Catherine Rampell of the Washington Post wonders why President Biden has not repealed President Trump’s costly tariffs on imported steel and aluminum from “our close economic and military allies, including the European Union, Canada and Japan.” If both the United States and our allies recognize the damage these trade barriers are doing, what are the obstacles to removing them?

For one, the stakeholders that benefit from the tariffs — the steel sector — are lobbying to keep the trade restrictions. It’s a “political inertia problem,” says Cato Institute senior fellow Scott Lincicome, because the tariffs have created a constituency that depends on them, and removing the restrictions could cause the industry some near-term pain.

That’s a problem for economic reformers everywhere. Every tariff, subsidy, regulation, mandate, or other government program creates winners and losers. In most cases, a small number of winners, with the losses spread almost invisibly across the whole society. Economists call it concentrated benefits and diffuse costs. The tariff benefits domestic steel producers and unions, and the costs are spread out over everyone who buys products made with steel or aluminum. Which group is aware and engaged in the debate over the issue? Obviously the steel companies.

It’s not just tariffs. The farm program benefits some farmers and agribusinesses handsomely, with costs spread across all the taxpayers and food buyers. Every new entitlement program has beneficiaries who are well aware of their benefits, while the costs are buried somewhere in the vast federal budget that no taxpayer can comprehend. 

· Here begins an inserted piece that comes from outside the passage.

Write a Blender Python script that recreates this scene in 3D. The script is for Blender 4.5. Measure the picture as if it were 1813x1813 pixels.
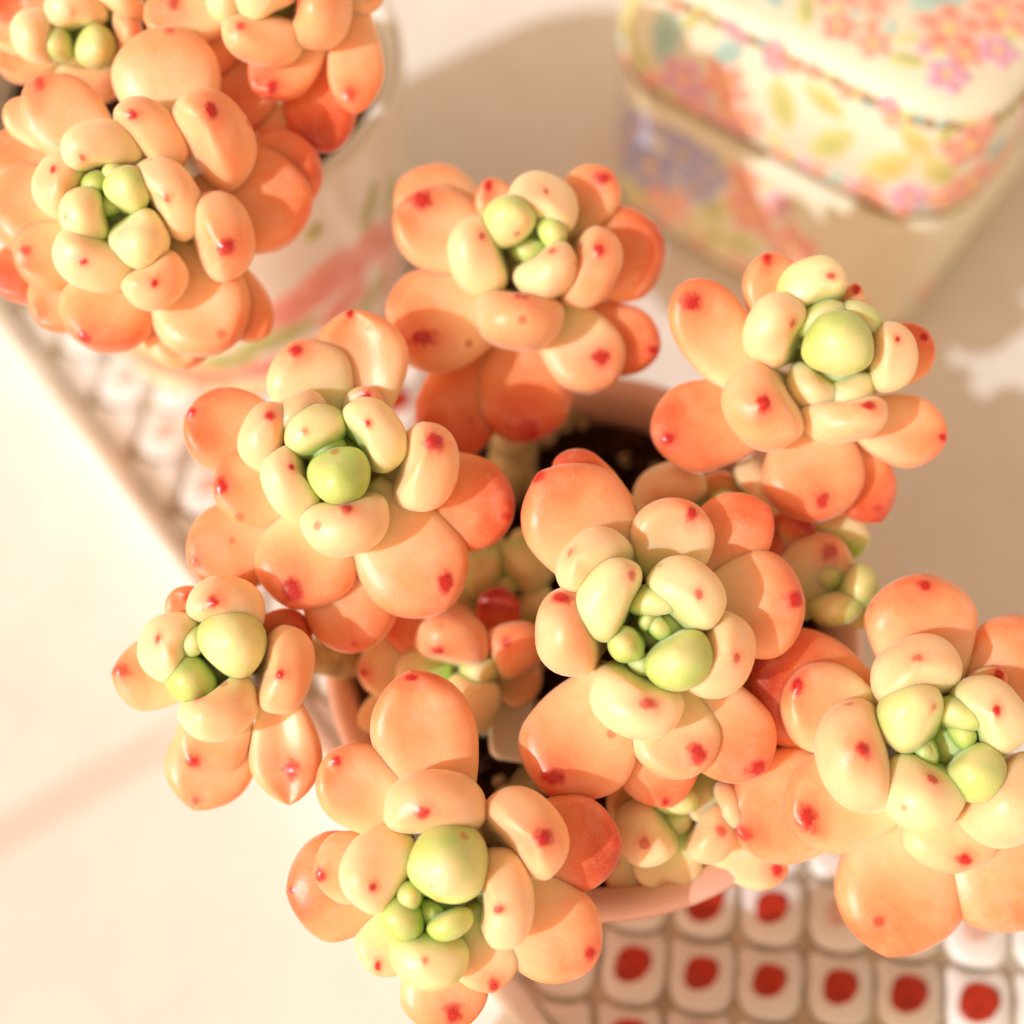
import bpy, bmesh, math, random
from mathutils import Vector, Matrix, noise
rad = math.radians
random.seed(7)
for o in list(bpy.data.objects):
    bpy.data.objects.remove(o, do_unlink=True)
scene = bpy.context.scene
COL = scene.collection

# ------------------------------------------------------------------ camera, light, exposure
PITCH, FPX, HALF, CAM_H = 62.0, 2244.0, 906.5, 0.280
cam_d = bpy.data.cameras.new("camera")
cam = bpy.data.objects.new("camera", cam_d); COL.objects.link(cam)
cam.location = (0, 0, CAM_H)
cam.rotation_euler = (rad(90 - PITCH), 0, 0)
cam_d.sensor_width = 36
cam_d.lens = 18 * FPX / HALF
cam_d.clip_start, cam_d.clip_end = 0.005, 50
cam_d.dof.use_dof = True
cam_d.dof.focus_distance = 0.199
cam_d.dof.aperture_fstop = 5.8
scene.camera = cam

SUN_ELEV, SUN_AZ = 34.5, 213.0            # azimuth measured from +X: the sun stands to the lower left
world = bpy.data.worlds.new("World"); scene.world = world
world.use_nodes = True
wn, wl = world.node_tree.nodes, world.node_tree.links
wn.clear()
sky = wn.new("ShaderNodeTexSky"); sky.sky_type = 'NISHITA'; sky.sun_disc = False
sky.sun_elevation = rad(SUN_ELEV); sky.sun_rotation = rad(90 - SUN_AZ)
bw = wn.new("ShaderNodeRGBToBW")
tint = wn.new("ShaderNodeMix"); tint.data_type = 'RGBA'; tint.blend_type = 'MULTIPLY'
tint.inputs[0].default_value = 1.0
tint.inputs[7].default_value = (2.22, 1.52, 0.96, 1)
bg = wn.new("ShaderNodeBackground"); bg.inputs[1].default_value = 0.15
wo = wn.new("ShaderNodeOutputWorld")
wl.new(sky.outputs[0], bw.inputs[0]); wl.new(bw.outputs[0], tint.inputs[6])
wl.new(tint.outputs[2], bg.inputs[0]); wl.new(bg.outputs[0], wo.inputs[0])

sun_d = bpy.data.lights.new("sun", 'SUN'); sun_d.energy = 2.45; sun_d.angle = rad(0.6)
sun_d.color = (0.90, 0.97, 1.0)
sun = bpy.data.objects.new("sun", sun_d); COL.objects.link(sun)
to_sun = Vector((math.cos(rad(SUN_AZ)) * math.cos(rad(SUN_ELEV)), math.sin(rad(SUN_AZ)) * math.cos(rad(SUN_ELEV)), math.sin(rad(SUN_ELEV))))
sun.rotation_euler = to_sun.to_track_quat('Z', 'Y').to_euler()
sun.location = to_sun * 2
scene.view_settings.view_transform = 'Standard'
scene.view_settings.look = 'None'
scene.view_settings.exposure = 0.03
scene.view_settings.gamma = 1
cy = scene.cycles
cy.max_bounces = 10; cy.diffuse_bounces = 6; cy.glossy_bounces = 4; cy.transmission_bounces = 4
cy.caustics_reflective = False; cy.caustics_refractive = False
cy.use_denoising = True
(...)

This is why advocates of small government are so concerned to block new tariffs, subsidies, regulations, mandates, and entitlements. Each one will create a new constituency that will tenaciously fight to keep it. Even a tariff that harms U.S. allies, imposed in a fit of pique by a president now rejected by the voters, has beneficiaries who organize and lobby Congress and the administration not to remove their protection.